Dive Brief:
- Alongside other major retailers testing out spatial computing capabilities, Best Buy introduced its Best Buy Envision app exclusively on the Apple Vision Pro, the electronics retailer announced Thursday.
- Using the app, customers can visualize products such as TVs, appliances, and furniture before making a purchase, according to the announcement. Users can also view product ratings and pricing, share details via text message and open the product page to make a purchase on the website.

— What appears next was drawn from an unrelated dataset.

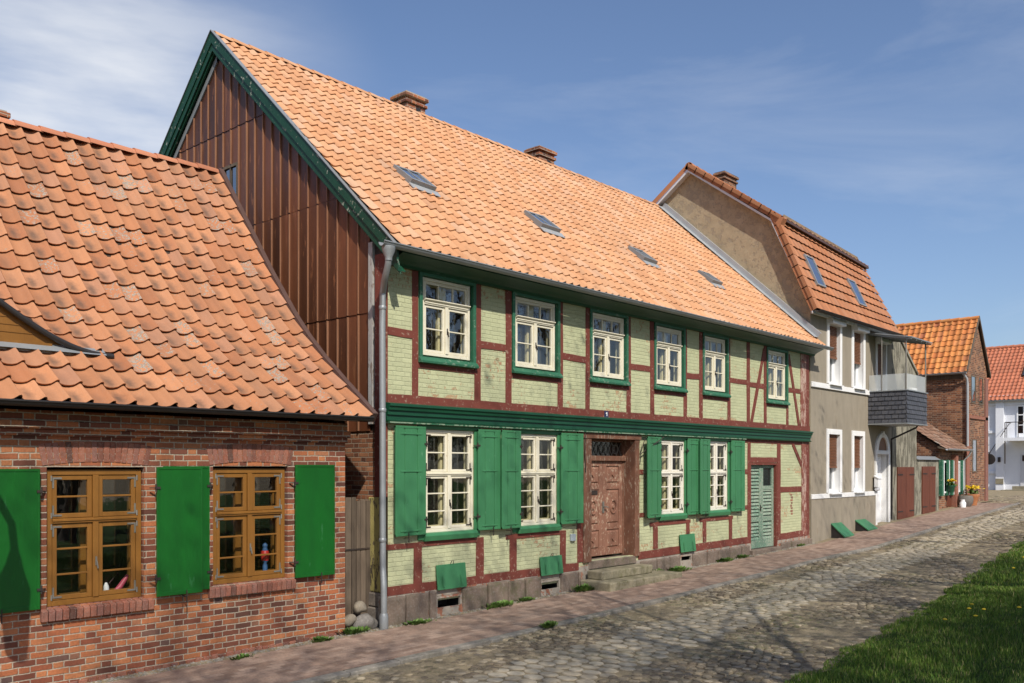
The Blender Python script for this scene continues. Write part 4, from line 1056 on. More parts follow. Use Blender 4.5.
for a, b, c, d in ((y0_, y0_ + .05, z0_, z1_), (y1_ - .05, y1_, z0_, z1_)): gw.box(-.03, .05, a, b, c, d)
gw.box(-.03, .05, y0_ + .05, y1_ - .05, z0_, z0_ + .05); gw.box(-.03, .05, y0_ + .05, y1_ - .05, z1_ - .05, z1_); gw.box(-.025, .045, (y0_ + y1_) / 2 - .015, (y0_ + y1_) / 2 + .015, z0_ + .05, z1_ - .05)
go_ = gw.obj("gable_window", M['woodgrey'], th); g2.quad((.0, y0_ + .04, z0_ + .04), (.0, y1_ - .04, z0_ + .04), (.0, y1_ - .04, z1_ - .04), (.0, y0_ + .04, z1_ - .04)); g2.obj("pane", M['skyglass'], go_)
mb = MB(); mb.box(-.05, .0, .30, .398, 3.05, 5.80); mb.obj("corner_board", paint('grey corner board', (.42, .41, .39), (.33, .32, .30), wear=(.2, .15, .12), wear_amt=.2, wscale=10, stretch=(2, 2, .5)), th)
mb = MB(); mb.box(-.03, .004, .0, .272, 1.95, 5.6); mb.obj("corner_post", T, th, bev=.006)
mb = MB(); mb.box(-.04, .004, .06, .41, .52, 1.945); mb.obj("corner_post", M['yellowpost'], th, bev=.012)
mb = MB(); mb.quad((.0, .22, -.1), (.0, 9.3, -.1), (.0, 9.3, 2.95), (.0, .22, 2.95)); mb.obj("gable_masonry", M['brickfar'], th)
mb = MB(); mb.box(-.07, .0, .02, .44, .30, .515, jit=.01); mb.box(-.09, .0, .0, .48, -.1, .29, jit=.01); mb.obj("corner_stone", M['granite'], th, bev=.02)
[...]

- Best Buy said the app was designed as a way to elevate the shopping experience while giving its customers a new way to explore and discover technology in their own living space.
Dive Insight:
The line of brands and retailers trying out the Apple Vision Pro spatial computing technology just got longer. Similar to Best Buy, other major retailers, including Alo Yoga, Wayfair, and StockX, have introduced their own product visualization apps on the Apple Vision Pro in recent months. Best Buy’s internal team designed the app for the spatial computing device with the goal of creating a new shopping experience that would instill confidence in consumers’ purchasing decisions, the company said.
“Best Buy Envision is another way we’re utilizing innovative technology to humanize consumer electronics like no one can,” Brian Tilzer, chief digital, analytics and technology officer at Best Buy, said in a statement. “The app allows our customers to see, in a lifelike way, how technology will look and feel right in their own homes, delivering an immersive and personalized shopping experience.”
It remains to be seen whether Apple’s new spatial computing device will catch on with consumers. Publications, including The Verge and MarketWatch, have detailed Apple Vision Pro users experiencing side effects like neck pain and headaches.
Beyond 3D product visualization technology, Best Buy has also been experimenting with artificial intelligence. Earlier this month, the electronics retailer announced its collaboration with Google Cloud to create a generative AI-powered virtual assistant that would assist customers with troubleshooting product issues, schedule deliveries and manage their Geek Squad subscriptions and Best Buy memberships. The retailer aims to release the tool sometime this summer.
Best Buy’s recent technology investments follow layoffs. In its Q4 earnings report, the company said it incurred $169 million of restructuring charges due to its labor cuts. The company did not disclose how many staffers were laid off from the company to Retail Dive.